- [Instruction]: Retype, please, the listing from its opening line through the line that contains "COL = S.collection", both included, without the pictures.

- [Available data]:
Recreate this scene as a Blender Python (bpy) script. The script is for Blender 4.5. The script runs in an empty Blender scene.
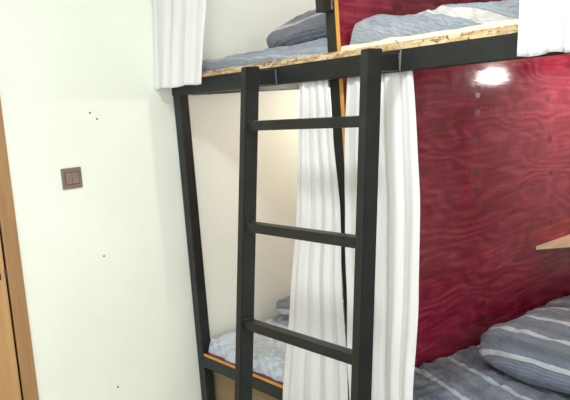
import bpy, bmesh, math, random
from mathutils import Vector, Matrix, noise
random.seed(7)
S = bpy.context.scene
COL = S.collection

# ------------------------------------------------------------------ materials
def new_mat(name):
    m = bpy.data.materials.new(name); m.use_nodes = True
    nt = m.node_tree; b = nt.nodes['Principled BSDF']
    return m, nt, b
def N(nt, t, **kw):
    n = nt.nodes.new(t)
    for k, v in kw.items(): setattr(n, k, v)
    return n
def noise_node(nt, vec, scale, detail=4, rough=.55, dist=0):
    n = N(nt, 'ShaderNodeTexNoise'); n.inputs['Scale'].default_value = scale
    n.inputs['Detail'].default_value = detail; n.inputs['Roughness'].default_value = rough
    n.inputs['Distortion'].default_value = dist
    nt.links.new(vec, n.inputs['Vector']); return n.outputs['Fac']
def ramp(nt, fac, stops, interp='LINEAR'):
    r = N(nt, 'ShaderNodeValToRGB'); e = r.color_ramp.elements; r.color_ramp.interpolation = interp
    while len(e) < len(stops): e.new(.5)
    for i, (p, c) in enumerate(stops):
        e[i].position = p; e[i].color = (*c, 1) if len(c) == 3 else c
    nt.links.new(fac, r.inputs['Fac']); return r.outputs['Color']
def mapping(nt, src, scale=(1, 1, 1), rot=(0, 0, 0), loc=(0, 0, 0)):
    mp = N(nt, 'ShaderNodeMapping'); mp.inputs['Scale'].default_value = scale
    mp.inputs['Rotation'].default_value = rot; mp.inputs['Location'].default_value = loc
    nt.links.new(src, mp.inputs['Vector']); return mp.outputs['Vector']
def mixc(nt, fac, a, b, mode='MIX'):
    m = N(nt, 'ShaderNodeMix', data_type='RGBA', blend_type=mode)
    for sock, v in ((m.inputs['Factor'], fac), (m.inputs['A'], a), (m.inputs['B'], b)): pass
    ins = [i for i in m.inputs if i.enabled]
    for s_, v in zip((m.inputs[0], m.inputs[6], m.inputs[7]), (fac, a, b)):
        if hasattr(v, 'node'): nt.links.new(v, s_)
        elif isinstance(v, (tuple, list)): s_.default_value = (*v, 1) if len(v) == 3 else v
        else: s_.default_value = v
    return m.outputs[2]
def math_n(nt, op, a, b=0.0):
    m = N(nt, 'ShaderNodeMath', operation=op)
    for s_, v in zip(m.inputs, (a, b)):
        if hasattr(v, 'node'): nt.links.new(v, s_)
        else: s_.default_value = v
    return m.outputs[0]
def bump(nt, b, h, strength, dist=.01):
    n = N(nt, 'ShaderNodeBump'); n.inputs['Strength'].default_value = strength
    n.inputs['Distance'].default_value = dist
    nt.links.new(h, n.inputs['Height']); nt.links.new(n.outputs['Normal'], b.inputs['Normal'])
def objv(nt): return N(nt, 'ShaderNodeTexCoord').outputs['Object']
def uvv(nt): return N(nt, 'ShaderNodeTexCoord').outputs['UV']

def paint(name, c1, c2, rough=.75, bs=.08):
    m, nt, b = new_mat(name); v = objv(nt)
    f = noise_node(nt, v, 1.6, 5, .6)
    nt.links.new(ramp(nt, f, [(.35, c1), (.65, c2)]), b.inputs['Base Color'])
    b.inputs['Roughness'].default_value = rough
    bump(nt, b, noise_node(nt, v, 60, 3), bs, .004); return m
M = {}
M['wall'] = paint('cream_wall_paint', (.79, .83, .75), (.84, .88, .80))
M['ceiling'] = paint('white_ceiling_paint', (.8, .8, .77), (.85, .85, .82))

def steel():
    m, nt, b = new_mat('charcoal_painted_steel'); v = objv(nt)
    f = noise_node(nt, v, 9, 5, .6)
    nt.links.new(ramp(nt, f, [(.3, (.013, .015, .0145)), (.7, (.021, .0235, .022))]), b.inputs['Base Color'])
    b.inputs['Roughness'].default_value = .42; b.inputs['Specular IOR Level'].default_value = .3
    bump(nt, b, noise_node(nt, v, 120, 3), .12, .002); return m
M['steel'] = steel()
def plain(name, c, rough=.6, metal=0):
    m, nt, b = new_mat(name); v = objv(nt); f = noise_node(nt, v, 25, 3)
    nt.links.new(ramp(nt, f, [(.3, tuple(x*.9 for x in c)), (.7, tuple(min(1, x*1.08) for x in c))]), b.inputs['Base Color'])
    b.inputs['Roughness'].default_value = rough; b.inputs['Metallic'].default_value = metal; return m
M['weld'] = plain('bare_weld_metal', (.16, .15, .16), .4, .4)
M['yellow'] = plain('ochre_plywood_edge', (.66, .33, .05), .6)
M['wire'] = plain('binding_wire', (.32, .31, .28), .4, .5)
M['switch'] = plain('brown_grey_switch_plastic', (.21, .15, .13), .4)
M['switch_key'] = plain('brown_grey_switch_rocker', (.25, .18, .155), .35)
M['hole'] = plain('dark_hole', (.05, .04, .035), .8)
M['strike'] = plain('strike_metal', (.09, .06, .065), .35, .8)

def red_panel():
    m, nt, b = new_mat('varnished_dark_red_plywood'); v = objv(nt)
    # flame grain: long wavy lines along Y
    wv = noise_node(nt, mapping(nt, v, (1, 1.1, 3.4)), 1.5, 2, .45)
    sp = N(nt, 'ShaderNodeSeparateXYZ'); nt.links.new(v, sp.inputs[0])
    zz = math_n(nt, 'ADD', math_n(nt, 'MULTIPLY', sp.outputs[2], 95), math_n(nt, 'ADD', math_n(nt, 'MULTIPLY', sp.outputs[1], 14), math_n(nt, 'MULTIPLY', wv, 60)))
    rings = math_n(nt, 'ADD', math_n(nt, 'MULTIPLY', math_n(nt, 'SINE', zz), .5), .5)
    g = mapping(nt, v, (1, 2.5, 34), (math.radians(-6), 0, 0))
    f1 = noise_node(nt, g, 1.6, 7, .66, .5)
    gr = math_n(nt, 'ADD', math_n(nt, 'MULTIPLY', rings, .17), math_n(nt, 'MULTIPLY', f1, .83))
    base = ramp(nt, gr, [(.30, (.14, .0045, .018)), (.52, (.26, .015, .04)), (.75, (.42, .058, .095))])
    f2 = noise_node(nt, mapping(nt, v, (1, 2.6, 1.5)), 1.9, 7, .72, .3)
    haze = ramp(nt, f2, [(.45, (0, 0, 0)), (.75, (1, 1, 1))])
    scr = ramp(nt, noise_node(nt, mapping(nt, v, (1, 5, 80), (math.radians(-9), 0, 0)), 1.2, 5, .7), [(.48, (0, 0, 0)), (.75, (1, 1, 1))])
    hz = math_n(nt, 'ADD', math_n(nt, 'MULTIPLY', haze, .24), math_n(nt, 'MULTIPLY', math_n(nt, 'MULTIPLY', scr, haze), .55))
    c = mixc(nt, hz, base, (.46, .08, .16))
    fib = noise_node(nt, mapping(nt, v, (1, 46, 5)), 2, 4, .6)
    c = mixc(nt, ramp(nt, fib, [(.45, (0, 0, 0)), (.8, (.4, .4, .4))]), c, (.12, .005, .016))
    nt.links.new(c, b.inputs['Base Color'])
    nt.links.new(ramp(nt, f2, [(.3, (.06, .06, .06)), (.8, (.2, .2, .2))]), b.inputs['Roughness'])
    b.inputs['Specular IOR Level'].default_value = .4
    bump(nt, b, math_n(nt, 'ADD', math_n(nt, 'MULTIPLY', f1, .45), f2), .16, .006)
    return m
M['red'] = red_panel()
M['plug'] = plain('dark_red_screw_plug', (.15, .009, .025), .42)
M['redboard'] = plain('dark_red_board_face', (.16, .010, .018), .5)

def osb():
    m, nt, b = new_mat('oriented_strand_board'); v = objv(nt)
    vo = N(nt, 'ShaderNodeTexVoronoi'); vo.inputs['Scale'].default_value = 1
    mp = mapping(nt, v, (20, 34, 110), (0, .3, .3)); nt.links.new(mp, vo.inputs['Vector'])
    sep = N(nt, 'ShaderNodeSeparateColor'); nt.links.new(vo.outputs['Color'], sep.inputs[0])
    c = ramp(nt, sep.outputs[0], [(0, (.36, .20, .08)), (.18, (.48, .33, .16)), (.5, (.58, .43, .24)), (.85, (.66, .53, .34))])
    d = ramp(nt, noise_node(nt, mapping(nt, v, (30, 30, 60)), 1.3, 5, .7, 1), [(.54, (0, 0, 0)), (.60, (1, 1, 1))])
    nt.links.new(mixc(nt, d, c, (.18, .08, .025)), b.inputs['Base Color'])
    b.inputs['Roughness'].default_value = .75
    bump(nt, b, sep.outputs[1], .4, .004); return m
M['osb'] = osb()
def wood(name, a, bcol, axis='z', rough=.45, sc=1):
    m, nt, b = new_mat(name); v = objv(nt)
    s = {'z': (22, 22, 1.6), 'x': (1.6, 22, 22), 'y': (22, 1.6, 22)}[axis]
    f = noise_node(nt, mapping(nt, v, tuple(k*sc for k in s)), 1.3, 6, .6, .6)
    nt.links.new(ramp(nt, f, [(.3, a), (.7, bcol)]), b.inputs['Base Color'])
    b.inputs['Roughness'].default_value = rough; bump(nt, b, f, .06, .003); return m
M['door'] = wood('honey_wood_door', (.44, .245, .095), (.54, .33, .145))
M['architrave'] = wood('brown_wood_architrave', (.31, .165, .07), (.40, .225, .10))
M['shelfwood'] = wood('pale_shelf_wood', (.74, .54, .32), (.86, .70, .48), 'y')
M['underply'] = wood('tan_plywood', (.24, .165, .085), (.31, .22, .12), 'x', .7)
def tiles():
    m, nt, b = new_mat('grey_floor_tile'); v = objv(nt)
    br = N(nt, 'ShaderNodeTexBrick'); br.offset = 0; br.inputs['Scale'].default_value = 1
    br.inputs['Brick Width'].default_value = .6; br.inputs['Row Height'].default_value = .6
    br.inputs['Mortar Size'].default_value = .004
    br.inputs['Color1'].default_value = (.42, .40, .36, 1); br.inputs['Color2'].default_value = (.46, .44, .40, 1)
    br.inputs['Mortar'].default_value = (.2, .19, .18, 1)
    nt.links.new(v, br.inputs['Vector']); nt.links.new(br.outputs['Color'], b.inputs['Base Color'])
    b.inputs['Roughness'].default_value = .35; return m
M['floor'] = tiles()

def cotton(name, col, trans=.35):
    m, nt, b = new_mat(name); v = uvv(nt)
    b.inputs['Base Color'].default_value = (*col, 1); b.inputs['Roughness'].default_value = .9
    b.inputs['Sheen Weight'].default_value = .2
    w = math_n(nt, 'ADD', noise_node(nt, mapping(nt, v, (700, 60, 1)), 1, 2), noise_node(nt, mapping(nt, v, (60, 700, 1)), 1, 2))
    bump(nt, b, w, .12, .001)
    tr = N(nt, 'ShaderNodeBsdfTranslucent'); tr.inputs['Color'].default_value = (*col, 1)
    mx = N(nt, 'ShaderNodeMixShader'); mx.inputs[0].default_value = trans
    out = nt.nodes['Material Output']
    nt.links.new(b.outputs[0], mx.inputs[1]); nt.links.new(tr.outputs[0], mx.inputs[2]); nt.links.new(mx.outputs[0], out.inputs[0])
    return m
M['curtain'] = cotton('white_cotton_voile', (.88, .89, .89), .3)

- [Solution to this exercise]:
Recreate this scene as a Blender Python (bpy) script. The script is for Blender 4.5. The script runs in an empty Blender scene.
import bpy, bmesh, math, random
from mathutils import Vector, Matrix, noise
random.seed(7)
S = bpy.context.scene
COL = S.collection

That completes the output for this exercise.